HUMANITIES FOR HUMANS | A Busboys and Poets Books Presentation
Date and Time
Mar 27, 2025 6:00 pm
Location
14th & V
Mar 27, 2025 6:00 pm
14th & V
Join us to learn why we need humanities more than ever and how we can break down barriers between campuses and the general public
Can the academic humanities serve the general public to address some of today’s most critical challenges? This book answers yes! Society needs the humanities more than ever. By asking some of the smartest academics in North America to think aloud on topics like racism, migration, inequality, sustainability, building connections and working towards repair of our communities, Humanities for Humans tackles tough issues that affect our global population.
These scholars elucidate concepts for conversations that have been and continue to be needed. They offer historical context and concrete examples from North and South America, from Europe, from indigenous cultures, from artists and ordinary folk. The scholars, artists, journalists, and creatives whose expertise and experience lie at the heart of these issues, come together to inspire readers to think broadly about what, at our core, gives people humanity.

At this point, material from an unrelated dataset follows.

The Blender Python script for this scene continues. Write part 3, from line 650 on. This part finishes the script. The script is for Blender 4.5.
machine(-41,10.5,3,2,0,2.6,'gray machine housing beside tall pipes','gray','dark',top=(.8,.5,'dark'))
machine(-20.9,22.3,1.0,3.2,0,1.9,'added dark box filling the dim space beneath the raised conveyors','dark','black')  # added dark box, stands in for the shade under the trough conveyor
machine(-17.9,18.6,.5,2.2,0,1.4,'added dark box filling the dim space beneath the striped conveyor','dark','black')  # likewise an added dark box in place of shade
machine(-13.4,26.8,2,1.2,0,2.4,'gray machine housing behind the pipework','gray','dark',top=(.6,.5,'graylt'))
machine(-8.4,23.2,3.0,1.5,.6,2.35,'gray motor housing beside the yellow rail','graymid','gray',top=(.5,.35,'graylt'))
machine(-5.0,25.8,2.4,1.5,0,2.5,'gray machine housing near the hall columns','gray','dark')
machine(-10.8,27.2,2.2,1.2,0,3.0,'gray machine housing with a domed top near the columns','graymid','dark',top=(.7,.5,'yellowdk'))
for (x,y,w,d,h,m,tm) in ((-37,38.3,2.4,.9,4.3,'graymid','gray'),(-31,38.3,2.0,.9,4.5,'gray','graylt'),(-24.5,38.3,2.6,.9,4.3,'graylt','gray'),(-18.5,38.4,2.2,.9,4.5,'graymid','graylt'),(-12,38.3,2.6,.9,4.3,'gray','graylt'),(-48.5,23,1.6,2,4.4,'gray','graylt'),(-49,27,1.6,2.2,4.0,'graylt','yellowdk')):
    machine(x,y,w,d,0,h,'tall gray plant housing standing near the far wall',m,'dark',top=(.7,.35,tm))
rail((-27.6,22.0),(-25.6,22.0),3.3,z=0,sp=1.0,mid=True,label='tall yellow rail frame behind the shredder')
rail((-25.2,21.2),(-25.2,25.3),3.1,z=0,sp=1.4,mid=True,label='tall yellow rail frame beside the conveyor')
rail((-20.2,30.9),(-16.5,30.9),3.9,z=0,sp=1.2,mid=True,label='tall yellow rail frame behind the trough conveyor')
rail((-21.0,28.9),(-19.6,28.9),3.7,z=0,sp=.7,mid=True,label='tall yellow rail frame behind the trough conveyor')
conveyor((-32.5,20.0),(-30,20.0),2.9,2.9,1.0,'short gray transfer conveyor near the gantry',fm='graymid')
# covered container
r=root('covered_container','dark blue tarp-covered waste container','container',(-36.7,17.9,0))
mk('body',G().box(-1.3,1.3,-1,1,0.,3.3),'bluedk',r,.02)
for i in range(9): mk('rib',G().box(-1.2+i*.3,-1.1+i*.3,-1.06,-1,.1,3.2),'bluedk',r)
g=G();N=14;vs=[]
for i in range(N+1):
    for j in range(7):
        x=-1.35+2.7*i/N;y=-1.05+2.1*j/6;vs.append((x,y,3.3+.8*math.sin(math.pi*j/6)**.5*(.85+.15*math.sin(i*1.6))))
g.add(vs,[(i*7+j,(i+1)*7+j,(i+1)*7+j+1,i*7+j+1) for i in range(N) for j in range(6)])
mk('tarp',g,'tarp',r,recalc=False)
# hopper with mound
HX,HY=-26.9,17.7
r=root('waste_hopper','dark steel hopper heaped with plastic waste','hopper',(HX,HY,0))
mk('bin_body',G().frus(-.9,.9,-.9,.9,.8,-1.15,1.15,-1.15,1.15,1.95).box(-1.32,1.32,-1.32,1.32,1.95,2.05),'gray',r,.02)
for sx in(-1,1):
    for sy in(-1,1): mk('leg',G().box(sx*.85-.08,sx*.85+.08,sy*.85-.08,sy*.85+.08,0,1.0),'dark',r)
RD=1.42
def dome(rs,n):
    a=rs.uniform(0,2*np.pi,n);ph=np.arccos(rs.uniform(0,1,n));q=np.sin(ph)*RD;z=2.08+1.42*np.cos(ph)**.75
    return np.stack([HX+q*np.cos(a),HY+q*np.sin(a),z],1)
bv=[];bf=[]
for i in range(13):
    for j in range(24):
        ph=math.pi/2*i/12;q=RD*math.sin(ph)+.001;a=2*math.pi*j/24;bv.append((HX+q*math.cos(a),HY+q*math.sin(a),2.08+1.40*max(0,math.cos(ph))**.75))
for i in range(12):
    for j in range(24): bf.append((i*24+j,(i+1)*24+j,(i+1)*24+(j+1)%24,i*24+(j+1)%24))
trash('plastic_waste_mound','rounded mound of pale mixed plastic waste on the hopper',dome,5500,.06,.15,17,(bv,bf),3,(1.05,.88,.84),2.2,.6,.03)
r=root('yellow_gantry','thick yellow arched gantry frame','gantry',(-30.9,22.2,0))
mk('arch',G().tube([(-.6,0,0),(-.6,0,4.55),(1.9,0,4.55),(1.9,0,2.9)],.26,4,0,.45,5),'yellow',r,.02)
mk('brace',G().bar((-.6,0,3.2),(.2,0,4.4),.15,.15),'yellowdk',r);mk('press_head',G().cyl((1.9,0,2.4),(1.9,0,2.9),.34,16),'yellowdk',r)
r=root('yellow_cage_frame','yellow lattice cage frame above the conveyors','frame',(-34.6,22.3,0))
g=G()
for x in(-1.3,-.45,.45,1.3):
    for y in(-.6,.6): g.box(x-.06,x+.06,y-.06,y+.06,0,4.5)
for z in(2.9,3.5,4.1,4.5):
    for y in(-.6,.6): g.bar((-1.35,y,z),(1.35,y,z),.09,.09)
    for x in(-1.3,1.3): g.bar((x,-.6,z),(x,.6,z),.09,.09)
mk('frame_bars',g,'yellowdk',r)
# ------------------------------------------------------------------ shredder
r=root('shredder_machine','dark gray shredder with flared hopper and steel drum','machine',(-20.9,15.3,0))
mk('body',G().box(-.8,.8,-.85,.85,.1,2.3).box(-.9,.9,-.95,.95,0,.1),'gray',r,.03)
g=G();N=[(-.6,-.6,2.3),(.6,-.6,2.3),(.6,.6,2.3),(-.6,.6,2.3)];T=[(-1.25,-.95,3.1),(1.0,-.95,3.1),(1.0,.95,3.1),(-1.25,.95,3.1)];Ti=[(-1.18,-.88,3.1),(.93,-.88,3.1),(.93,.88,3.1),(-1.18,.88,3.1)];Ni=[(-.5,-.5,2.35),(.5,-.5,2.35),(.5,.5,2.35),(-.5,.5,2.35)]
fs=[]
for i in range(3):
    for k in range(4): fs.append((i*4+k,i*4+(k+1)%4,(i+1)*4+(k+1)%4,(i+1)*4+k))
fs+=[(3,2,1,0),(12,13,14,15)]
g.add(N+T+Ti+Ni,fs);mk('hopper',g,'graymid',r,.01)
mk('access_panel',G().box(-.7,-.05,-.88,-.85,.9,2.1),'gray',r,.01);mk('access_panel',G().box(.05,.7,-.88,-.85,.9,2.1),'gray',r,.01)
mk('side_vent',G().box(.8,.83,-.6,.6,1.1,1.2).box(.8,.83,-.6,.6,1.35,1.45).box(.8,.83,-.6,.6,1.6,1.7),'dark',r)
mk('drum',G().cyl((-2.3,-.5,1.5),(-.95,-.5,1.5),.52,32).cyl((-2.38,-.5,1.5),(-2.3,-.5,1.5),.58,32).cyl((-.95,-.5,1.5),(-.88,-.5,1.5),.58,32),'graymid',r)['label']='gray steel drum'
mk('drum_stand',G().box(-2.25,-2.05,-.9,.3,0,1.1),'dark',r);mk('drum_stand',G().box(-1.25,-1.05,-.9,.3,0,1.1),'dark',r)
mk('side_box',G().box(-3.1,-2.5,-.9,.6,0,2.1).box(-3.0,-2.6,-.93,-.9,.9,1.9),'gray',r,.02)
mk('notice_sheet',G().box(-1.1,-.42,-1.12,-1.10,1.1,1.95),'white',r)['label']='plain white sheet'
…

Editor Irene Kacandes is joining us on the Busboys stage alongside author and professor at the University of Pennsylvania, Michael G. Hanchard, to share more about why the humanities are so important today, and how we can work together to bridge the gap between academics and the general public. Copies of the book will be available for purchase during and after the event, and Kacandes will be signing following the program.
This event is free and open to all. Our program begins at 6:00 pm, and will be followed by an audience Q&A. Copies of HUMANITIES FOR HUMANS will be available for purchase before and after the event. Please note that this event is in person and will not be livestreamed.
We ask that guests RSVP in order to receive direct updates about the event from Busboys and Poets Books
Irene Kacandes was educated at Harvard University, Aristotle University (Thessaloniki) and the Freie Universität (Berlin). Kacandes recently retired from Dartmouth College where she held a named chair and taught in the fields of German Studies, Comparative Literature, Women’s, Gender and Sexuality Studies, and Jewish Studies. She is author/editor of ten books, including Daddy's War (Nebraska 2009), Let’s Talk About Death (Prometheus, 2015), Eastern Europe Unmapped (Berghahn, 2017), and On Being: Adjacent to Historical Violence (De Gruyter 2022). Kacandes has held a number of top positions in international professional organizations, including the presidency of the German Studies Association and of the International Society for the Study of Narrative. She also runs a book series on “Interdisciplinary German Cultural Studies” at De Gruyter Brill.
Michael G. Hanchard is the Gustave C. Kuemmerle Professor in the Africana Studies Department at the University of Pennsylvania, where he directs the Marginalized Populations project. His publications include Orpheus and Power: The Movimento Negro of Rio de Janeiro and Sao Paulo, Brazil, 1945-1988 (Princeton, 1994), Racial Politics in Contemporary Brazil, editor, (Duke, 1999), Party/Politics: Horizons in Black Political Thought (Oxford, 2006) and most recently The Spectre of Race: How Discrimination Haunts Western Democracy (Princeton, 2018). He is currently at work on a book entitled Fascism and Racism: A Love Story, a meditation on the continuities and discontinuities between fascism and other forms of racial rule. Prof. Hanchard was elected to the American Academy of Arts and Sciences in 2021.